Of course, CDs are also vulnerable to physical damage. If you scratch or scuff the protective coating, you won’t be able to read any data from the disc, even if the aluminum layer storing the data is intact.

Some DVDs and Blu-Rays side by side with some damaged ones. Credit: Lucas Gouveia / How-To Geek | aldorado / Claudio Divizia / Shutterstock

However, despite those potential pitfalls, CDs are actually quite durable. Variations on the technology, like M-Disc, are expected to last for a thousand years under ideal conditions. Unlike an SSD, you don’t need to worry about plugging in your CD, DVD, or M-disc every year to make sure you don’t lose data, just keep it in a cool dry location away from sunlight.

Now that is a long-term backup solution.

No backup solution is completely perfect

Create more backups than you think you need

CDs, DVDs, and M-discs might be more reliable over long time frames than a solid-state drive, but that doesn’t mean they should be your only (or even your primary) backup method.

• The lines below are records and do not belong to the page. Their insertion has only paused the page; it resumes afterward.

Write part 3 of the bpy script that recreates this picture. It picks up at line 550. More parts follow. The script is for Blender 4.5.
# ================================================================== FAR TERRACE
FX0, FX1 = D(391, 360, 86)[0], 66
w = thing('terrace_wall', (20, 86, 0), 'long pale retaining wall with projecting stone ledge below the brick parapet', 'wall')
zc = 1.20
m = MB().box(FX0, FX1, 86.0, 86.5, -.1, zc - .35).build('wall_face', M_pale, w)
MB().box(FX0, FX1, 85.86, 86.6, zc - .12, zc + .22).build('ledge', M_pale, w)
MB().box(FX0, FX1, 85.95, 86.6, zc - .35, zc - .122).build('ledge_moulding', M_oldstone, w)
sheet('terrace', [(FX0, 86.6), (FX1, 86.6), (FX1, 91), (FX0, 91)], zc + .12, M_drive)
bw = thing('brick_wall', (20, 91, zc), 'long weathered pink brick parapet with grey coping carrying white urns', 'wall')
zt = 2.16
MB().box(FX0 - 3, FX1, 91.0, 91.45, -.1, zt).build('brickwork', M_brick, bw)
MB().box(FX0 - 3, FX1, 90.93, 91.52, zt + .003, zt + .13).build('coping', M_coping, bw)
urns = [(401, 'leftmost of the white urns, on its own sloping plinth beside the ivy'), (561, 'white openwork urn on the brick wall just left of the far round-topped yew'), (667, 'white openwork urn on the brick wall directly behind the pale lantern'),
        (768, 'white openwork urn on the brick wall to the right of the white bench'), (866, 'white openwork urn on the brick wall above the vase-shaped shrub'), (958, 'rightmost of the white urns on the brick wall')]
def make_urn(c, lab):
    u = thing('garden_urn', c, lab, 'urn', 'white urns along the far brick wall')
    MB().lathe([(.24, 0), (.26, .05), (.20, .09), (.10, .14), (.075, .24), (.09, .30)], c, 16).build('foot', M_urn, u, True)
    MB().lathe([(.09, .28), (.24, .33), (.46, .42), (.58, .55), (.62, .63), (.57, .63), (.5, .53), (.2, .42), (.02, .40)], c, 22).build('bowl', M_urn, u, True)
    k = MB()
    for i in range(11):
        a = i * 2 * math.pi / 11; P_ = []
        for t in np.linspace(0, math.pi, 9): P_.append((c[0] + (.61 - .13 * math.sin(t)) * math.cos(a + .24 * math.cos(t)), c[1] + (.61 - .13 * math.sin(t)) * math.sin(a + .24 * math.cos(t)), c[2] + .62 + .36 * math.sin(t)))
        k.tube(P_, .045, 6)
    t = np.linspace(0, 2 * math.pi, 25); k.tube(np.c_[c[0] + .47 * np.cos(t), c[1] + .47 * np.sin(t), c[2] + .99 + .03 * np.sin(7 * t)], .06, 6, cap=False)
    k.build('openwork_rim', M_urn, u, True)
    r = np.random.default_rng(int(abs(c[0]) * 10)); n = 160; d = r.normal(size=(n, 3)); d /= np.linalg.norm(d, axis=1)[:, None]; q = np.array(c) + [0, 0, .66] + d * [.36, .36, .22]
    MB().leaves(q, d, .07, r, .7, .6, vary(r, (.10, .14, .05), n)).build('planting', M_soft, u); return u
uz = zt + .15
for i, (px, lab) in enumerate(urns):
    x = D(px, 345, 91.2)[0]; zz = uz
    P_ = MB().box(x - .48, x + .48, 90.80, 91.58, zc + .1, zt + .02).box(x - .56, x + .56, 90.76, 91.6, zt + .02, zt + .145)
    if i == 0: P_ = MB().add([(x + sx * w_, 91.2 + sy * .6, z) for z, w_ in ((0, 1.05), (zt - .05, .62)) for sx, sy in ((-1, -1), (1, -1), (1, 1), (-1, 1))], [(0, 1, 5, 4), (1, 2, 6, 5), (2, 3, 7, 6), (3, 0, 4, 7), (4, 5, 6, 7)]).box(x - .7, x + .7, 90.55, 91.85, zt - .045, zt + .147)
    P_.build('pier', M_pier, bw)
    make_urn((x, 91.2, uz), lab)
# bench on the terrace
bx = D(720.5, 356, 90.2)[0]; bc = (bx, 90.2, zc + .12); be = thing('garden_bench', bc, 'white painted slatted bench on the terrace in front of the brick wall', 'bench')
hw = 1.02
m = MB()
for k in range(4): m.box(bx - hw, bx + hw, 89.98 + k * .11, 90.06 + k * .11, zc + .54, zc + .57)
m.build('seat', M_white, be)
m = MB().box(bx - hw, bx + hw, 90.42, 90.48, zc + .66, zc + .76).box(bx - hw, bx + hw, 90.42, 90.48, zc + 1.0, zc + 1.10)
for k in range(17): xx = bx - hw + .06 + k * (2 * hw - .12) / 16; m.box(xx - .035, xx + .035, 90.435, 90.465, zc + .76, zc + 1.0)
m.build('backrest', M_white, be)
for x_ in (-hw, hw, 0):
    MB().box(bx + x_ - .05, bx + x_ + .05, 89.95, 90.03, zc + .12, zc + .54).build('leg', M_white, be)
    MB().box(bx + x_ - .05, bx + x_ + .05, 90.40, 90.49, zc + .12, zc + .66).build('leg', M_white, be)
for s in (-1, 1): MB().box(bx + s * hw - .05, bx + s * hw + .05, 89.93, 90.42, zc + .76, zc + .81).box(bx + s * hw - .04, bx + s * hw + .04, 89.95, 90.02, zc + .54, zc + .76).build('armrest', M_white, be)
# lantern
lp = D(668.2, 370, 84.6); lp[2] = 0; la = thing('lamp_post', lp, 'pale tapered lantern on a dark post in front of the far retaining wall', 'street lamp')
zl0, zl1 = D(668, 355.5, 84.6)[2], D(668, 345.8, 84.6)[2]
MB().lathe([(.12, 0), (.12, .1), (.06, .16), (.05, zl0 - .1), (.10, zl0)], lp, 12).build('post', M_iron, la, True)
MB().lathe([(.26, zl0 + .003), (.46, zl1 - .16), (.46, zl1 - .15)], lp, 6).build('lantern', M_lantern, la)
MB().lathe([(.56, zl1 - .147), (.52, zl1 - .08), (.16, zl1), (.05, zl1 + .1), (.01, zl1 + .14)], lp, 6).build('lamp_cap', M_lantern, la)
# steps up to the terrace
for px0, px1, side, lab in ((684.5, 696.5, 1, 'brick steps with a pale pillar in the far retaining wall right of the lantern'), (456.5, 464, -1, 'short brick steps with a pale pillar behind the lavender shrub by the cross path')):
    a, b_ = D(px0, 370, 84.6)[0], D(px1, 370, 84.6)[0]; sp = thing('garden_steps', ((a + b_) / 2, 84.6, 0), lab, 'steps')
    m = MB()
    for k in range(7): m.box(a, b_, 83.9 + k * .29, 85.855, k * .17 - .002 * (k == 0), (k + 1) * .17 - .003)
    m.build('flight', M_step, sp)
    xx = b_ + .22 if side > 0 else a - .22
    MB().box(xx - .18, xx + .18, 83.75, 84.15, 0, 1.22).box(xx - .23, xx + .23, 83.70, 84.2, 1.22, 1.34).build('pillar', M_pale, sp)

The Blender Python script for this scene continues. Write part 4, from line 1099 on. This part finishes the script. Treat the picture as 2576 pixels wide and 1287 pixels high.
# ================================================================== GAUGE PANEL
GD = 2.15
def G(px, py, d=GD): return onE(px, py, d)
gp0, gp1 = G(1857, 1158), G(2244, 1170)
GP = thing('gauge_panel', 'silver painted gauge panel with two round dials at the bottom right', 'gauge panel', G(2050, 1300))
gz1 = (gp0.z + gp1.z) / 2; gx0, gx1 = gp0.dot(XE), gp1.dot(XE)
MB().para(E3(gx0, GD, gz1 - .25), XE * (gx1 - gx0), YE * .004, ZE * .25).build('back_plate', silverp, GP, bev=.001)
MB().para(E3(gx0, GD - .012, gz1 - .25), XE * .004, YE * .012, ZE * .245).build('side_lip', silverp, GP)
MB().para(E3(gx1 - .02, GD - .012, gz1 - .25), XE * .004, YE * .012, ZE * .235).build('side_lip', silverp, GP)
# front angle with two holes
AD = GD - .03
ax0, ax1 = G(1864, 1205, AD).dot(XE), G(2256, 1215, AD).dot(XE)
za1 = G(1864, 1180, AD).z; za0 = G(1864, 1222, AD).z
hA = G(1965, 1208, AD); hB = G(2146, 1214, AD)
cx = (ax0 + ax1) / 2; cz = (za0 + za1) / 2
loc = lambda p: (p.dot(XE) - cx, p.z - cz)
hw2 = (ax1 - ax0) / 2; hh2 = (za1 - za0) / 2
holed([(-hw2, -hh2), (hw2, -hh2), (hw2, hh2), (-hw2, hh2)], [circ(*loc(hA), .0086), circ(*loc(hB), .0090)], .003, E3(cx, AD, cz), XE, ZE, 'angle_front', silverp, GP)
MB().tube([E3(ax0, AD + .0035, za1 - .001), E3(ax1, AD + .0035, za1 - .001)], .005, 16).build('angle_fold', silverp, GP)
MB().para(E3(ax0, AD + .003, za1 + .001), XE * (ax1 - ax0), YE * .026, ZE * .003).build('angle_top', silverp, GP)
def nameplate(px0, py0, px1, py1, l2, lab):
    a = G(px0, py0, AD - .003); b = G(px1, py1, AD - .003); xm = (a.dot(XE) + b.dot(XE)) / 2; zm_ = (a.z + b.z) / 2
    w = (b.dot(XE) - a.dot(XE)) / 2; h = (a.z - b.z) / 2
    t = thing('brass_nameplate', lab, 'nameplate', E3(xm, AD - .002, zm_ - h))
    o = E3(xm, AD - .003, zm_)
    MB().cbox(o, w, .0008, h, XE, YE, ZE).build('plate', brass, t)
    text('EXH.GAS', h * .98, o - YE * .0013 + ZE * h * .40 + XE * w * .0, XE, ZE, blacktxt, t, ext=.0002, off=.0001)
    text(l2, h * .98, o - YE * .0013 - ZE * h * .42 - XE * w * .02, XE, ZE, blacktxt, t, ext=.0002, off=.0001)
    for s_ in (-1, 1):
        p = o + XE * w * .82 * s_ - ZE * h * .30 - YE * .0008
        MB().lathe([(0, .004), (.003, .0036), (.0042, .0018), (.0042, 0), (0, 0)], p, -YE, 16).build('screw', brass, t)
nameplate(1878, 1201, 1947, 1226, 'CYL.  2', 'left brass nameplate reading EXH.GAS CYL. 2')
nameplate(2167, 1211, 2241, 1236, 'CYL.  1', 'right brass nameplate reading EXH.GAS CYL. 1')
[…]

A good backup solution involves creating multiple copies of your important data, storing them on different mediums (like an SSD and an M-disc), and in multiple different locations.

I don’t use discs as part of my backup solution anymore, but I still have CDs containing files I wrote to them around 2007. After checking them, they’re all still in perfect condition.

The long-term reliability makes M-discs an appealing option if you want to store less than 100GB of data for the future. The biggest downside is the relatively high cost per gigabyte of storage when compared to mechanical hard drives, or even SSDs.


CDs are viewed as inferior to other, more modern storage standards, and in some ways that is true. However, if you’re looking for something that is stable over a long period of time, then you could certainly do worse than a CD, or its more sophisticated cousin, the M-Disc.